Responding to Hatred Through Community and Faith

November 30, 2012

This post was written by Muneeb Rehman, Georgetown School of Nursing & Health Studies class of 2013.

I was sitting alone in the library at Georgetown University when my mom broke the news to me. A man from Indiana had broke into my Toledo, Ohio mosque and had attempted to burn down the building. Only hours before the incident my younger 13-year-old brother was at the mosque with many members of our community. Hundreds of miles away from home, I felt utterly helpless and powerless to the act of hatred that was perpetrated against my personal place of worship. Many lives were spared that day and the building still stands to share its story, yet the feeling of discomfort and unease has yet to leave my mind.
As a kid, I grew up in the mosque. The mosque is more than just four walls intended to be a house of prayer. It houses the laughter, solidarity, and love of an entire community. It houses all the memories of my childhood. Football games on Ramadan nights before the special Taraweeh prayers. Meeting new people and making friends while avoiding having to do work at our annual International Festival.
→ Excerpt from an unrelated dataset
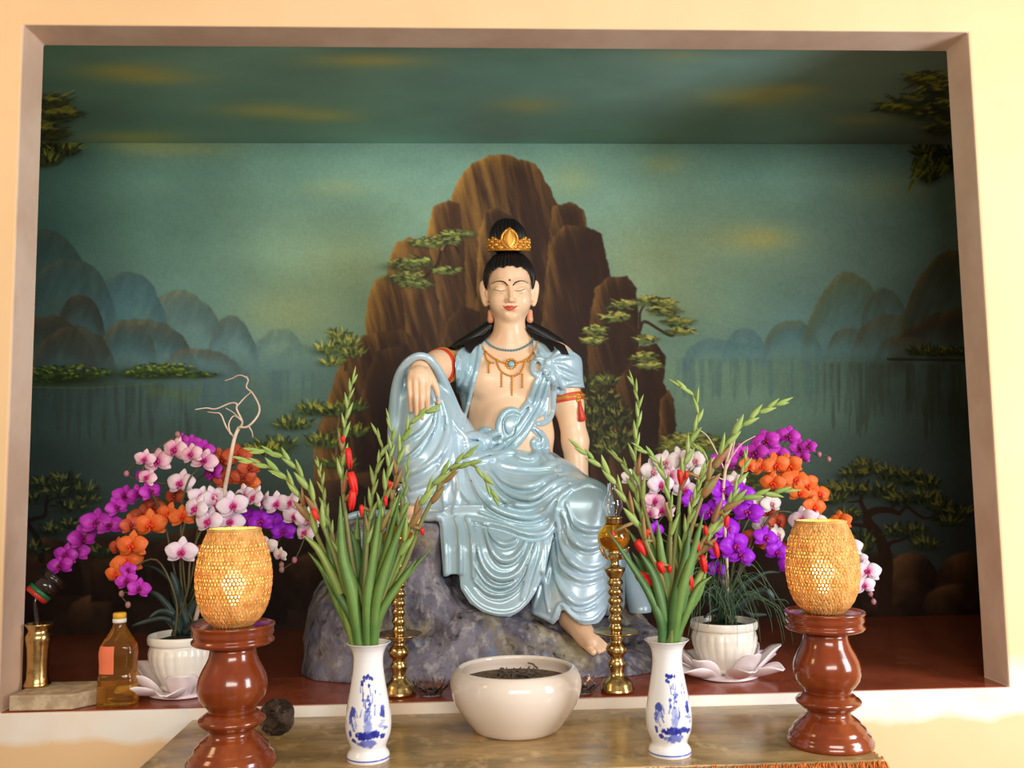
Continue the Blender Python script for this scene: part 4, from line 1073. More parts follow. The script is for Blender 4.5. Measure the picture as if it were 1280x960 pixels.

Learning my Islamic knowledge in Sunday school and laughing with all my best friends at lunch afterwards. My childhood took place at this building, in this mosque. The mosque has always felt like an extension of my home, a place of true comfort to me. But since that Sunday, it has not been the same. I do not know how long it will take for me to feel fully comfortable at my mosque again, but for the time being it feels very foreign. An act of hate, a hatred that stems fundamentally against who I am was committed at the mosque, and for that reason there is a sense of discomfort associated with the building.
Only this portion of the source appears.